Fold it and fly
- TEXT LASLO SEYDA
- ILLUSTRATION STEFAN MOSEBACH
May 26 is National Paper Airplane Day in the United States. World record-holder John Collins shows his best designs and explains what goes to make a perfect paper plane
One, two, three running steps, an underarm thrust and the white arrow rises into the sky. First it sails in a straight line, then it climbs steeper and steeper, then drops its nose and loses height, before swooping up again and sailing on. It lands a little bit further away – after just under ten seconds and 69.14 meters. The originator of this feat is John Collins, aka “The Paper Airplane Guy,” who with quarterback Joe Ayoob set the world record for the longest paper-plane throw at the McClellan Air Force Base in Sacramento, California, on February 26, 2012 – and they still hold it.
At an early age, Collins, 57, became fascinated by the laws of gravity and by the way nature defies them: “Fish flying above the water, maple seeds twirling like helicopter propellers – and the aerodynamics of bumble bees: The physical object still has undiscovered magic, yet to be quantified,” he exclaims enthusiastically. Once he discovered that a small aircraft can be built with a simple piece of paper, there was no stopping him.
Over the years, Collins experimented, using papers with grooves and coatings, throwing with little thrust or lots of it, and observing and measuring the effects of temperature and humidity. Then there was all the creasing, turning, folding and flying. Soon he identified the flaws of the standard, quick-and-easy model that’s made all over the world: the folded-down corners and edges that open in flight; the thin nose that crumples slightly when it crashes; the far too narrow wingspan. “A truly terrible design,” the expert groans, “but it was precisely these flaws that gave me the idea of doing it differently.”
In the end, it was Collins’ study of origami, the ancient Japanese art of paper folding, that turned his paper planes into record gliders. Collins began making paper bats, pelicans and seagulls, and also took inspiration from real aviation role models with noses, landing gears and nacelles.
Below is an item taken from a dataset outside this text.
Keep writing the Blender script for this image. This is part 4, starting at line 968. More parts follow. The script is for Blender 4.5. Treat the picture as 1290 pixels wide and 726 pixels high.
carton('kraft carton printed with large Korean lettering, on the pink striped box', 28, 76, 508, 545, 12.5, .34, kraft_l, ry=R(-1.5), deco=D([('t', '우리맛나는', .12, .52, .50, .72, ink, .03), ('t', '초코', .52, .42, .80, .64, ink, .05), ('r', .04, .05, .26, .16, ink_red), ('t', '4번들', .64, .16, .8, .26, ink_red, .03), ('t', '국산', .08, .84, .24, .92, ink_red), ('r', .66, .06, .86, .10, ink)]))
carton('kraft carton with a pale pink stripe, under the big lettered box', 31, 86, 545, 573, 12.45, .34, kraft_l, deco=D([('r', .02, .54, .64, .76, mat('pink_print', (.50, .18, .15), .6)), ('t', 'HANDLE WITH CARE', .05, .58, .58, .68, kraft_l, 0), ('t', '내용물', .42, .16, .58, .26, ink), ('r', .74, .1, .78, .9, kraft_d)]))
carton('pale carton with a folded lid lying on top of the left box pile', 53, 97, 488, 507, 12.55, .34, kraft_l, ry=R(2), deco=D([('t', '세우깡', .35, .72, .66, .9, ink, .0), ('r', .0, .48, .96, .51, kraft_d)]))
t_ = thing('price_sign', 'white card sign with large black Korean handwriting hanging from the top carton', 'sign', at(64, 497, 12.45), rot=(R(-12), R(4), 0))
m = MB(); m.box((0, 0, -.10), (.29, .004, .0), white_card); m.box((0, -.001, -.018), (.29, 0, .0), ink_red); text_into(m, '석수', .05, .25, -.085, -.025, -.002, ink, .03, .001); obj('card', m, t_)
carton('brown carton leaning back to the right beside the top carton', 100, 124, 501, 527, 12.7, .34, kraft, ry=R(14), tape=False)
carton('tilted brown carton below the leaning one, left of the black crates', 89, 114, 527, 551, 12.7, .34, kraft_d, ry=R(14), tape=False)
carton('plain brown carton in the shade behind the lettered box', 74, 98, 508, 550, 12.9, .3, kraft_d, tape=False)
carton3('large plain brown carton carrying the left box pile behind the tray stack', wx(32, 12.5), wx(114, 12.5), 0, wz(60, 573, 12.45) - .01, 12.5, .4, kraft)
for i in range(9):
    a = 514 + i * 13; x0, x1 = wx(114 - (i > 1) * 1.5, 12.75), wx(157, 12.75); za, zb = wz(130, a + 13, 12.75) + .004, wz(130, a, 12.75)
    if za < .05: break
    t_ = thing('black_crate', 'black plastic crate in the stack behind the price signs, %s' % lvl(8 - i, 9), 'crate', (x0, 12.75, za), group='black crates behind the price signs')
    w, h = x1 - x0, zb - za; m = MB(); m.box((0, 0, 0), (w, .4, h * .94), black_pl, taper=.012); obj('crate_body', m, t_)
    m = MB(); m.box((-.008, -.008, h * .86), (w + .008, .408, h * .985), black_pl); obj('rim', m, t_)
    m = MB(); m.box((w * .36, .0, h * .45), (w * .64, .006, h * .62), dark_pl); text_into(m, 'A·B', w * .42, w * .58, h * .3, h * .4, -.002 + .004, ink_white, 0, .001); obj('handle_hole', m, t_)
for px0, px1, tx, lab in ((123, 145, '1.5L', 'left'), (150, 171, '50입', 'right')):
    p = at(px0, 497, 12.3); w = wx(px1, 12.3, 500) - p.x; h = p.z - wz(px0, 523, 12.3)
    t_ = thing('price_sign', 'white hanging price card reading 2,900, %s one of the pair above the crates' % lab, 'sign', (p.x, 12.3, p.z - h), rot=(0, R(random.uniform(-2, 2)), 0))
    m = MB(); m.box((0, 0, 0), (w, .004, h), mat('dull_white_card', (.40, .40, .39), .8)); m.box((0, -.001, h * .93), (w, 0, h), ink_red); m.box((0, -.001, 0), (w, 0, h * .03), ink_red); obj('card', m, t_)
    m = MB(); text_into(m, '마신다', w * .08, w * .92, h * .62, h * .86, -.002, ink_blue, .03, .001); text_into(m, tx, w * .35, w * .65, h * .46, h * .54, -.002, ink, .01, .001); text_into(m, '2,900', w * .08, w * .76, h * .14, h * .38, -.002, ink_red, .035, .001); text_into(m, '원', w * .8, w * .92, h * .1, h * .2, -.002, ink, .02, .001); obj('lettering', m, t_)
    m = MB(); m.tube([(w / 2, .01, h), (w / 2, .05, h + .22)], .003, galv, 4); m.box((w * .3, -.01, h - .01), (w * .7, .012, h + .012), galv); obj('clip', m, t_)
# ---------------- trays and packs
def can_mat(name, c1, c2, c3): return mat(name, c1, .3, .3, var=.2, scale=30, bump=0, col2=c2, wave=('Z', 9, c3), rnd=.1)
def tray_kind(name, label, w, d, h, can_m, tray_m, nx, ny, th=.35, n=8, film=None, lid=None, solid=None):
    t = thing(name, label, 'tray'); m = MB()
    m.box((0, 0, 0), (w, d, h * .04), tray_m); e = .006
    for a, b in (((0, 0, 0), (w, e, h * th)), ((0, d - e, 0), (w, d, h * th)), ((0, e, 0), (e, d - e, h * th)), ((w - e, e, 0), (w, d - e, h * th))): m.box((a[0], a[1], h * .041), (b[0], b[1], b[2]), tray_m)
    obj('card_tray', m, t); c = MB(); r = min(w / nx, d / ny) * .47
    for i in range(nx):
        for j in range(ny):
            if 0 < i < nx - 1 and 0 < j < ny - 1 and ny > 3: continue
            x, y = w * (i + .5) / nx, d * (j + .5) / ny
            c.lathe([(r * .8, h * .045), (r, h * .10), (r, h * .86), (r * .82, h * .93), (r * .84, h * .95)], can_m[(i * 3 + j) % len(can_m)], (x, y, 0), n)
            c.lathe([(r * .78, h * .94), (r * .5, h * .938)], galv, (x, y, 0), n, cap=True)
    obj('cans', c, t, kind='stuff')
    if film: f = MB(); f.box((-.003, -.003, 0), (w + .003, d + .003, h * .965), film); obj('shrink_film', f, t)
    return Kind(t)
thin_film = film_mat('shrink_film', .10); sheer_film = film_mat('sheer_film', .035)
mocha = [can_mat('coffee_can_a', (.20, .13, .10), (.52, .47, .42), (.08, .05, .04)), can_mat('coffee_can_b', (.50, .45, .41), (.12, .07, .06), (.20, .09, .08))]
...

Suzanne, his wife, is driven almost crazy by the thousands of paper balls littering their living room. Collins designs planes that glide a long way, fly a loop or return to him like a boomerang. He invented the Tube, a perfectly round plane without wings that floats across the room. He amazes his audiences again and again, even the students at Harvard University’s School of Design, where he gives seminars. So what is Collins’ secret? “Sharp creases, overall symmetry,” he says. Making a good paper plane is not all that complicated. “All it takes is a little technique and a small amount of time.” His record-holding plane took three years to build, its 10-second flight is for eternity.